Dom Itacir Brassiani
Bispo de Santa Cruz do Sul (RS)
No último 28 de novembro celebramos o Dia Nacional de Ação de Graças. No Brasil, esta data foi estabelecida em 1949, pelo presidente Gaspar Dutra. Posteriormente, foi alterada pelo presidente Castelo Branco. A celebração não é propriamente das igrejas cristãs, é popular nos Estados Unidos, e suas raízes vêm do século XVII, quando grupos de imigrantes ingleses chegavam aos Estados Unidos fugindo da perseguição religiosa.
Há quem questione se faz sentido celebrar um dia de ação de graças quando o mundo vive o terror de guerras, o aquecimento global coloca o planeta no risco a extinção, a região amazônica sofre as feridas de uma seca nunca vista e nós, no Vale do Rio Taquari e do Rio Pardo ainda temos expostas as feridas de enchentes devastadoras. Parece que temos mais motivos para lamentar, temer e protestar que para agradecer.
Se considerarmos a história do povo hebreu, ele teve motivos de sobra para lamentar, protestar e desesperar. Inumeráveis foram os exílios, as invasões, as guerras, as tragédias, as divisões internas e as lutas fraticidas, as secas e as rapinas. No entanto, no final do Antigo Testamento, um crente escrevia: “Em tudo, Senhor, engrandeceste o teu povo: tu o honraste e não o desprezaste, assistindo-o em todo tempo e lugar” (Sb 19,22).

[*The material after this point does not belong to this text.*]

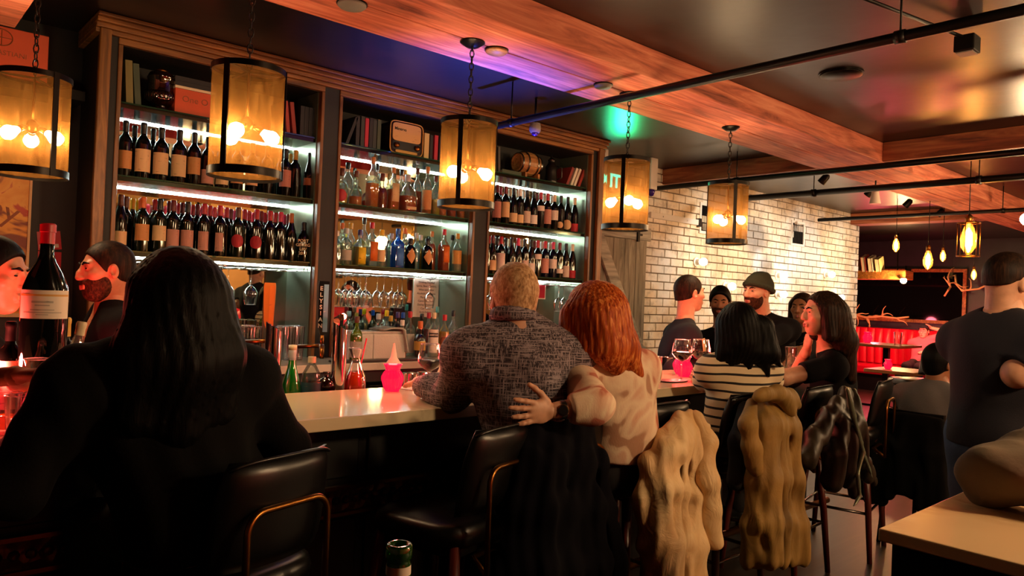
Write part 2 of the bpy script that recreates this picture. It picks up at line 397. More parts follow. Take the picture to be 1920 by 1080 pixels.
# ------------------------------------------------------------------ bulbs on the brick wall
emit('bulb_warm', (1, .68, .36), K_BULB); emit('bulb_white', (1, .83, .58), K_SCONCE)
emit('led', (.84, 1, .93), K_LED)
for i, (s, lb) in enumerate([((1319, 491), 'above the man with cropped hair'), ((1373, 537), 'just left of the green beanie'), ((1470, 517), 'upper one right of the beanie'),
                         ((1470, 552), 'lower one right of the beanie'), ((1560, 515), 'above the woman in the black shirt'), ((1578, 558), 'lowest, nearest the brick corner')]):
    p = at(*s, y=4.58); o = thing('wall_bulb', 'bare bulb on the brick wall, ' + lb, 'wall lamp', (p.x, YB - .02, p.z))
    R = Matrix.Rotation(PI / 2, 3, 'X')
    MB().lathe([(.05, 0), (.05, .015), (.032, .02), (.032, .06), (.027, .065)], 18, M=R).build('socket', 'white_plastic', o, 'auto')
    MB().lathe([(.02, .062)] + [(max(.001, .043 * math.sin(PI * (.15 + .85 * k / 8))), .1 - .043 * math.cos(PI * (.15 + .85 * k / 8))) for k in range(9)], 14, M=R, cap=False).build('bulb', 'bulb_white', o, True)

# ------------------------------------------------------------------ back bar cabinet
cab = thing('back_bar_cabinet', 'tall brown trimmed back bar shelving with three lit bays', 'cabinet', (.911, 4.3, 0))
CX = .911
def cb(name, x0, x1, y0, y1, z0, z1, mat, bevel=0.): return MB().bbox(x0 - CX, x1 - CX, y0 - 4.3, y1 - 4.3, z0, z1).build(name, mat, cab, bevel=bevel)
CT = 1.06
BAYS = [(1.027, 2.165), (2.313, 3.409), (3.573, 4.677)]
cb('back_panel', .93, 4.79, 4.67, 4.69, CT, 2.80, 'dark_wall')
wood('cab_dark', '#060403', '#0b0706', '#120d0a', 'z', 1.2, .6, .1)
for i, (a, c) in enumerate(BAYS):
    cb('mirror', a + .002, c - .002, 4.655, 4.669, CT + .002, 2.43, 'mirror')
    cb('top_back', a + .002, c - .002, 4.655, 4.669, 2.432, 2.73, 'dark_wall')
    for q in (a, c): cb('side_panel', q - .006, q + .006, 4.32, 4.655, CT + .001, 2.73, 'niche_panel')
    for q in (a - .022, c): cb('stile', q, q + .022, 4.275, 4.32, CT + .001, 2.73, 'trim_wood', .004)
    cb('top_rail', a - .022, c + .022, 4.275, 4.32, 2.731, 2.765, 'trim_wood_x', .004)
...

O Cântico dos jovens na fornalha (cf. Dn 3,52-79) nos desafia a louvar a Deus desde dentro das tribulações. Ao invés de lamentar as perseguições, o fogo e as tragédias, eles convidam a natureza a fazer coro com eles no louvor a Deus. Eles nos ensinam que a natureza não é nossa inimiga, mas sujeito ativo da bênção e do louvor. Ela não é apenas o lugar físico dos acontecimentos, mas companheira e aliada na resistência e no canto.
No início dos anos 50 dC, os cristãos da Tessalônica viviam momentos difíceis. A maioria, deles havia sido escravo e recebeu o Evangelho como confirmação dos seus anseios de dignidade e liberdade. E, por isso mesmo o receberam “em meio a muita tribulação” (cf. 1,6). Sabedor disso, Paulo escreve: “Alegrai-vos sempre. Orai sem cessar. Em tudo dai graças, porque essa é a vontade de Deus, em Cristo Jesus, a vosso respeito” (1Ts 5,16-18).
As gerações posteriores conheceram acusações, perseguições, prisões, martírio, exílio. Mas em vez de pedir a Deus que os livrasse disso, pediam coragem para continuar dando testemunho (cf. At 4,23-31), e viam o futuro com esperança: “Eu vi um novo céu e uma nova terra. A morte não existirá mais, e não haverá mais luto, nem grito, nem dor, porque todas as coisas de antes passaram” (Ap 21,1-4).
Cercados por essa nuvem de testemunhas, damos graças a Deus ainda em meio aos destroços das enchentes, pois não esquecemos as muitas mãos que estendemos e nos foram estendidas. Damos graças a Deus porque crescemos na consciência de que a natureza não é nossa inimiga, nem apenas uma fonte inesgotável de recursos, mas fonte de bênção e de vida; ela se junta a nós na ação de graças. E damos graças a Deus também por tantos irmãos e irmãs que despertaram e passaram a cuidar com mais carinho e respeito as criaturas que Deus confiou à humanidade.